EXTRACTED ENTRIES:
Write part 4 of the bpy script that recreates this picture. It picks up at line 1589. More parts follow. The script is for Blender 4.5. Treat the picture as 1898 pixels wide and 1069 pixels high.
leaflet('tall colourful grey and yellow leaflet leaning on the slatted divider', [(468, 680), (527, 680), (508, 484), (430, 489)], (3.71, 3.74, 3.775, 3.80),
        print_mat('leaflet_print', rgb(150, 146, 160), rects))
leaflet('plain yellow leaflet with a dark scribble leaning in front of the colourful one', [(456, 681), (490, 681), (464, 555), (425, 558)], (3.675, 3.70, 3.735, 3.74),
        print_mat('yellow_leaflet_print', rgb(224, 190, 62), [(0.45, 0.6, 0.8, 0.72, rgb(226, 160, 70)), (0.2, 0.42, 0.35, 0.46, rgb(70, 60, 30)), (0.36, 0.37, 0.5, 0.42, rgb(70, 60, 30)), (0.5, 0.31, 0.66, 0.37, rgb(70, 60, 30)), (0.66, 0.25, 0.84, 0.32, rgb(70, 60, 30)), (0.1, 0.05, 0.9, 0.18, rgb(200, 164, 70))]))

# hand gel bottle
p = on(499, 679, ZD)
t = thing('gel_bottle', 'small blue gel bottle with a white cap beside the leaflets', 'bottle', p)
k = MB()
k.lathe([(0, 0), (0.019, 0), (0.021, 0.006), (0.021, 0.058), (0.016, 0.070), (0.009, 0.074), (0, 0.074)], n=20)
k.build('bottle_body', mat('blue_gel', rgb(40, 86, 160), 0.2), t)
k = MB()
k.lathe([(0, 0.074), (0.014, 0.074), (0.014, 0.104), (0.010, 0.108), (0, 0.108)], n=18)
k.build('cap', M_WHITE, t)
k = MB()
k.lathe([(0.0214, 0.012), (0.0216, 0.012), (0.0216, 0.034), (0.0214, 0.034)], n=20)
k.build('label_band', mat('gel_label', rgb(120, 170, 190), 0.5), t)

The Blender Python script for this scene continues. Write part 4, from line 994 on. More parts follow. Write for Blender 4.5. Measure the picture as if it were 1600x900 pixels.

REQUEST: Type out the entries again, word for word.

EXERCISE RESPONSE:
Write part 4 of the bpy script that recreates this picture. It picks up at line 1589. More parts follow. The script is for Blender 4.5. Treat the picture as 1898 pixels wide and 1069 pixels high.
leaflet('tall colourful grey and yellow leaflet leaning on the slatted divider', [(468, 680), (527, 680), (508, 484), (430, 489)], (3.71, 3.74, 3.775, 3.80),
        print_mat('leaflet_print', rgb(150, 146, 160), rects))
leaflet('plain yellow leaflet with a dark scribble leaning in front of the colourful one', [(456, 681), (490, 681), (464, 555), (425, 558)], (3.675, 3.70, 3.735, 3.74),
        print_mat('yellow_leaflet_print', rgb(224, 190, 62), [(0.45, 0.6, 0.8, 0.72, rgb(226, 160, 70)), (0.2, 0.42, 0.35, 0.46, rgb(70, 60, 30)), (0.36, 0.37, 0.5, 0.42, rgb(70, 60, 30)), (0.5, 0.31, 0.66, 0.37, rgb(70, 60, 30)), (0.66, 0.25, 0.84, 0.32, rgb(70, 60, 30)), (0.1, 0.05, 0.9, 0.18, rgb(200, 164, 70))]))

# hand gel bottle
p = on(499, 679, ZD)
t = thing('gel_bottle', 'small blue gel bottle with a white cap beside the leaflets', 'bottle', p)
k = MB()
k.lathe([(0, 0), (0.019, 0), (0.021, 0.006), (0.021, 0.058), (0.016, 0.070), (0.009, 0.074), (0, 0.074)], n=20)
k.build('bottle_body', mat('blue_gel', rgb(40, 86, 160), 0.2), t)
k = MB()
k.lathe([(0, 0.074), (0.014, 0.074), (0.014, 0.104), (0.010, 0.108), (0, 0.108)], n=18)
k.build('cap', M_WHITE, t)
k = MB()
k.lathe([(0.0214, 0.012), (0.0216, 0.012), (0.0216, 0.034), (0.0214, 0.034)], n=20)
k.build('label_band', mat('gel_label', rgb(120, 170, 190), 0.5), t)

The Blender Python script for this scene continues. Write part 4, from line 994 on. More parts follow. Write for Blender 4.5. Measure the picture as if it were 1600x900 pixels.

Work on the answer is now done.